I have been struggling lately with him having too much weight in the left side of his jaw when we're going to the left. He just sets his jaw against me and holds it, and if I let go, I feel like we're going to turn right.


Without me even mentioning that, she had us working on I'll call it "remedial turning" and "proper biomechanics of turning". On a 10m circle, she had me turn using a slightly open inside rein, making sure his forehead was facing her as she walked backward around the circle in front of us so that he was following his nose (did I mention this was remedial...😳), turning my torso and arms to the same degree as his turn.

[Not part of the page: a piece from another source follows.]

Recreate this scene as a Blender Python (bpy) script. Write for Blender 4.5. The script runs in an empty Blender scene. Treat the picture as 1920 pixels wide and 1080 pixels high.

It sounds basic, and it was, but I needed it in a big way. To the left in particular, she also had me briefly and slightly open the outside rein to encourage him to step into it while I also asked the inside hind to step under and forward more.

Remember I'm just over 5 feet tall, they're tiny!

While I was implementing all that, I was also carrying on my own internal biomechanics lesson, lots of it based on what I've been working on in Pilates - bearing down with abs I've never been able to fire before (really!) and keeping my weight over the right side, thinking about "standing on the ground" over the horse to stay level in the saddle. I also had much better luck turning when I thought about my hips turning slightly as well.


It worked SO well. Even though he's definitely lost some muscle, he was incredibly supple and I could really feel the motion coming through my body and not stopping at my back muscles. He let go of his jaw, and to the right really stretched into the contact. To the left he got a bit more bound up, and we worked through it to improve it, although it never really got as good as the right.

I wasn't grinning the whole ride like I was with Cadence, this one was hard work, but I was grinning by the end! If that's a starting point for the summer, I'll take it.

1 comment:

  1. Sometimes we do need to go back to basics just to tweak some things. Sounds like a great lesson!